--- START OF DATA EXTRACT ---

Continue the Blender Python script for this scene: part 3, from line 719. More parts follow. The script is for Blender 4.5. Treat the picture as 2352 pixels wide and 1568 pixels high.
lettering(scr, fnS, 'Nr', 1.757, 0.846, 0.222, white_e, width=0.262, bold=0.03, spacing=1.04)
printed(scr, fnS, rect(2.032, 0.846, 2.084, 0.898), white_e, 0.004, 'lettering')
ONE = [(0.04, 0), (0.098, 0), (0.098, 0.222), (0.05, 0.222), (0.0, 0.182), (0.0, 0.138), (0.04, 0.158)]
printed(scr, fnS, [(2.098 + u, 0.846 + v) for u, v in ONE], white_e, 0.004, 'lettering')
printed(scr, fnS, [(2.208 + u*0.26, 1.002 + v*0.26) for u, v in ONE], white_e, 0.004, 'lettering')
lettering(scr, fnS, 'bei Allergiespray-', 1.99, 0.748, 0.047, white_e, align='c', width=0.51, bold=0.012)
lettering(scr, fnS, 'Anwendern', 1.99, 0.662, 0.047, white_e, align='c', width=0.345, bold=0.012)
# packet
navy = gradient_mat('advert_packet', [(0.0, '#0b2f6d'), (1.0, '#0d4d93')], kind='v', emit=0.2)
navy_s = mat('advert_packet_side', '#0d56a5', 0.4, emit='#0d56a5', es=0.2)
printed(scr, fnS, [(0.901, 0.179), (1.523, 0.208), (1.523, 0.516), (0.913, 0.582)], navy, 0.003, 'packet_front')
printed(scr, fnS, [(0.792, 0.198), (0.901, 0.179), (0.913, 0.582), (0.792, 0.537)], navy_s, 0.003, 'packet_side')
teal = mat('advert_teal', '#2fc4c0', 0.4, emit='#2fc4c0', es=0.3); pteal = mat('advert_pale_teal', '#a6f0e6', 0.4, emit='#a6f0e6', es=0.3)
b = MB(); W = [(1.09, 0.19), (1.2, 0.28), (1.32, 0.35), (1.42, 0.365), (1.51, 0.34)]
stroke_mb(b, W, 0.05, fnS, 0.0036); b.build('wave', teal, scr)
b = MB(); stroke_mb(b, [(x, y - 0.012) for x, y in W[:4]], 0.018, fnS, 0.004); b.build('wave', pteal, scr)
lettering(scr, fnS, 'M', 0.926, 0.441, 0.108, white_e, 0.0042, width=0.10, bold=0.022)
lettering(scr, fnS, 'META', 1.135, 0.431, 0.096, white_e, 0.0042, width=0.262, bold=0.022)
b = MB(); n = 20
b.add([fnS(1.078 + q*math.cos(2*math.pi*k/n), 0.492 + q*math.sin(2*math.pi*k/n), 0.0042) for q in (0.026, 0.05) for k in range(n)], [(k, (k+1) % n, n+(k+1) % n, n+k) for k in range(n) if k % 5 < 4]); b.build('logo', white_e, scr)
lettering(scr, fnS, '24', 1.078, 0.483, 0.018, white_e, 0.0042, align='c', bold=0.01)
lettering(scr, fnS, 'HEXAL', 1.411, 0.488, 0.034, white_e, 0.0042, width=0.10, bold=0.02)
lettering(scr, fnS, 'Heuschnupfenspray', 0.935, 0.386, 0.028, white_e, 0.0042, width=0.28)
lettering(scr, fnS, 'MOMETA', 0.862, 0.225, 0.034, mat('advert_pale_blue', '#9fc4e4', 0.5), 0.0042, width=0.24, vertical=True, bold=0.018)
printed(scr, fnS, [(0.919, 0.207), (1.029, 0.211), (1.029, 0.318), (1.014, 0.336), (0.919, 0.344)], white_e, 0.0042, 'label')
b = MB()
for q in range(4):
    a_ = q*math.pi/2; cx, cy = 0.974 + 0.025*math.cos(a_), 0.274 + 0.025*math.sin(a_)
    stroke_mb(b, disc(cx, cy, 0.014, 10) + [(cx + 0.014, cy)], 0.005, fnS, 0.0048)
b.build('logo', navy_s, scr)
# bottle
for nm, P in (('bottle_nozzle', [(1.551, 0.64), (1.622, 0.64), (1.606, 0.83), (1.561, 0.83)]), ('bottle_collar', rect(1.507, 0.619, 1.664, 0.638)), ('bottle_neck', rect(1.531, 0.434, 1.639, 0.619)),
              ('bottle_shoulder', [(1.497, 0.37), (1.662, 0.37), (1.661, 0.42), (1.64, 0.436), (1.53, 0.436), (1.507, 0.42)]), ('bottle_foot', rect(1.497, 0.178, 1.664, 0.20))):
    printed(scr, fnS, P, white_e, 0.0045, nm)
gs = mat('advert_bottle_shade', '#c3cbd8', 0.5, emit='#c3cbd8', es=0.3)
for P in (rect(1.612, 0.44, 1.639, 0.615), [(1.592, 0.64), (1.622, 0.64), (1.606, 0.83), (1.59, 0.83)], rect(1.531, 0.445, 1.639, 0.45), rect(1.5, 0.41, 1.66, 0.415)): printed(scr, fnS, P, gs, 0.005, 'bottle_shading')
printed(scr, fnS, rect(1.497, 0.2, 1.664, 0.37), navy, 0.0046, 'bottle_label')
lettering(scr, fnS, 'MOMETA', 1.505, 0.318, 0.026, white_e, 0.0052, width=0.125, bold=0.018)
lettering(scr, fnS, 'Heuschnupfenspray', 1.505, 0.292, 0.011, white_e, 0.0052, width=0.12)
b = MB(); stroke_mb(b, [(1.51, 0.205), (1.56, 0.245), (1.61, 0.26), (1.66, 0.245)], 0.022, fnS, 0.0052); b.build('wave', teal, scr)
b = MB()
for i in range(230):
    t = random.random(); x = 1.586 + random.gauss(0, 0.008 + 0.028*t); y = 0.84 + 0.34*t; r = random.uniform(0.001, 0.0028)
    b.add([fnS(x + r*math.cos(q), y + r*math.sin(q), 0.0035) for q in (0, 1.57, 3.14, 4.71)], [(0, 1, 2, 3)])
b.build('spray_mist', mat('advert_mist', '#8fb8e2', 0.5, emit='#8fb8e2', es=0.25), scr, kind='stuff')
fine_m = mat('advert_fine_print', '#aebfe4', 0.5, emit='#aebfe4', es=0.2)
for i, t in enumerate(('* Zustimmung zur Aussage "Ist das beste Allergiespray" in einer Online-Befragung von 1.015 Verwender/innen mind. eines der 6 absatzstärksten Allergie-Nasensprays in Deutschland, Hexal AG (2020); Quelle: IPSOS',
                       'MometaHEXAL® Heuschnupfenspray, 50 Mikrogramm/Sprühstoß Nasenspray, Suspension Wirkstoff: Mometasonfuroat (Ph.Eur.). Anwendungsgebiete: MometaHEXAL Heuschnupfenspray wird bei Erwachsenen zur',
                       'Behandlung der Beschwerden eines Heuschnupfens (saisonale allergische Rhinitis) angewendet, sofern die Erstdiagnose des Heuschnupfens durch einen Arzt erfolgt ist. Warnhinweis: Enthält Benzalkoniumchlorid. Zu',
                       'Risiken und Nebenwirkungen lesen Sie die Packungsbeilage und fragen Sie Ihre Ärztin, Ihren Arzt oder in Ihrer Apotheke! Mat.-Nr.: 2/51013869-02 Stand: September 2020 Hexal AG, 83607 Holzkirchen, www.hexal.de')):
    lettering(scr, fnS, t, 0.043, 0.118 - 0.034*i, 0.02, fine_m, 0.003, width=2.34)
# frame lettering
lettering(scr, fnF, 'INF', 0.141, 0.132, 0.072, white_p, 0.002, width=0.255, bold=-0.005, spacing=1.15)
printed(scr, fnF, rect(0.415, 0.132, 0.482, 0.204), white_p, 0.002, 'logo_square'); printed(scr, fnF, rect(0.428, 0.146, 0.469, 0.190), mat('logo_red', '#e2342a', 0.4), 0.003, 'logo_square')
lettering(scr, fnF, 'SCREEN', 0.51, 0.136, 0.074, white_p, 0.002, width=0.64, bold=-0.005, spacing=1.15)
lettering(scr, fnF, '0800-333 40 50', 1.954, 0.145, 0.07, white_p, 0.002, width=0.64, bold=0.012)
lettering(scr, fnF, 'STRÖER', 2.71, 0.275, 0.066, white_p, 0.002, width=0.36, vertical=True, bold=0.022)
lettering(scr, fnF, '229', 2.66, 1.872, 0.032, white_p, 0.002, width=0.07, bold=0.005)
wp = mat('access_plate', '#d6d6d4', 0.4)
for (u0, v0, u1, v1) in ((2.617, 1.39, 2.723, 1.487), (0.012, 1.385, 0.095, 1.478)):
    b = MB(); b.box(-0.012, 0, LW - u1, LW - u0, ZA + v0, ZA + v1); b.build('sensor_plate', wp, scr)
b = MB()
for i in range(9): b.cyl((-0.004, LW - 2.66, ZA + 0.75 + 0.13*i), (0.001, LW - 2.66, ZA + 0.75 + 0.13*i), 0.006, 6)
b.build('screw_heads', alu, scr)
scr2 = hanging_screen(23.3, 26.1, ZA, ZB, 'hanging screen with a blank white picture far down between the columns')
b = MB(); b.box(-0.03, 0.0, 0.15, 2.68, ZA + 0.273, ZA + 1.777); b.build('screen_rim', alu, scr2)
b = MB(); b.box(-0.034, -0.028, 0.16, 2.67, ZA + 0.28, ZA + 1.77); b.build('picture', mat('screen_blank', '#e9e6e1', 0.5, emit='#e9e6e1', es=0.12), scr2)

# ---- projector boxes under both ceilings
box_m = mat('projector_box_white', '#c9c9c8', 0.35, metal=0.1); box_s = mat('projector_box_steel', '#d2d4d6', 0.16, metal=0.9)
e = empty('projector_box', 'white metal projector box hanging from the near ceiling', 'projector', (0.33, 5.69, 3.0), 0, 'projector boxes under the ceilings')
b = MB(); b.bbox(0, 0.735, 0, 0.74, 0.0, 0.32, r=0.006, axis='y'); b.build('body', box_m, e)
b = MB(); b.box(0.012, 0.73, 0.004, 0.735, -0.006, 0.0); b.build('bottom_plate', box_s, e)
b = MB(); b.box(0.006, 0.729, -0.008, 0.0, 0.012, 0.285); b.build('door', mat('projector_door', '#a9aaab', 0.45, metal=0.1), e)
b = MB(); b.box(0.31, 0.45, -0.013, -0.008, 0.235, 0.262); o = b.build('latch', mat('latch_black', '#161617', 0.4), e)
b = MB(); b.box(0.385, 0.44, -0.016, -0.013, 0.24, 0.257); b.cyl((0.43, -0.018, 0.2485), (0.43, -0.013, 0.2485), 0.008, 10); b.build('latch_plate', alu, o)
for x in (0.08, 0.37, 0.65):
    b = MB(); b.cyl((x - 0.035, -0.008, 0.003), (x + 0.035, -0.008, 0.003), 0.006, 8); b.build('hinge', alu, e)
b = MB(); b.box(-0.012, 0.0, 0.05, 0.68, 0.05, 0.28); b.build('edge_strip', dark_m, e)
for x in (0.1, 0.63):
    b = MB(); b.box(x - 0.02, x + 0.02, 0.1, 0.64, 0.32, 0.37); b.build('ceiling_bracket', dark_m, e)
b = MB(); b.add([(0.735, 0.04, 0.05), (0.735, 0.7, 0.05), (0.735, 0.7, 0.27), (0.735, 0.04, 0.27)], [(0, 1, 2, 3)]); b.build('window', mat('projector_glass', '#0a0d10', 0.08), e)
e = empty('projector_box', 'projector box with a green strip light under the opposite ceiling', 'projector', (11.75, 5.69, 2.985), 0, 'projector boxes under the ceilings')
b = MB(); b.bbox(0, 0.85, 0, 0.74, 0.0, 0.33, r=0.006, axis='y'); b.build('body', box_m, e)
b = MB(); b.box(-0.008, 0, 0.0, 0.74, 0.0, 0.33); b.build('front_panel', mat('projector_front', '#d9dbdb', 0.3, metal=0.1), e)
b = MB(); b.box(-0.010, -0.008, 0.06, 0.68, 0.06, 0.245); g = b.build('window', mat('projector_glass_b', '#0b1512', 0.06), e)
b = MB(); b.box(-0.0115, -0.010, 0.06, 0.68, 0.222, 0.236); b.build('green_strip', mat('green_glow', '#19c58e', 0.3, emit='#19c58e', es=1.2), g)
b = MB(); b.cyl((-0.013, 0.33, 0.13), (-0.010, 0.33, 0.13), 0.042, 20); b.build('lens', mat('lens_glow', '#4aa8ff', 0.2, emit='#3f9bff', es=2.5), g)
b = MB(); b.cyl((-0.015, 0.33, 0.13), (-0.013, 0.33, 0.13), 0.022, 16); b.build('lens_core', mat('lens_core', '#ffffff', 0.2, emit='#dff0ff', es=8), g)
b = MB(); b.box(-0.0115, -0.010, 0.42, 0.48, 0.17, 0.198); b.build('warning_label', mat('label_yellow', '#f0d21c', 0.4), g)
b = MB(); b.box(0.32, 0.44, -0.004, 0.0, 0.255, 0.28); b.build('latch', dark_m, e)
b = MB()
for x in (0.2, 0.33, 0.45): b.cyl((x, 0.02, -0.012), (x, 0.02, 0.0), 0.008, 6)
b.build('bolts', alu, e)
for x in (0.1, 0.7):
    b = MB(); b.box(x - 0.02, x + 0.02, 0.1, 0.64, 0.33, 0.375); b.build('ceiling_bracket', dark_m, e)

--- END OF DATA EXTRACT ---

- _SET EXERCISE_:
Which lines include "from"? Copy each of them out.

- _RESULT OF THIS TASK_:
Continue the Blender Python script for this scene: part 3, from line 719. More parts follow. The script is for Blender 4.5. Treat the picture as 2352 pixels wide and 1568 pixels high.
e = empty('projector_box', 'white metal projector box hanging from the near ceiling', 'projector', (0.33, 5.69, 3.0), 0, 'projector boxes under the ceilings')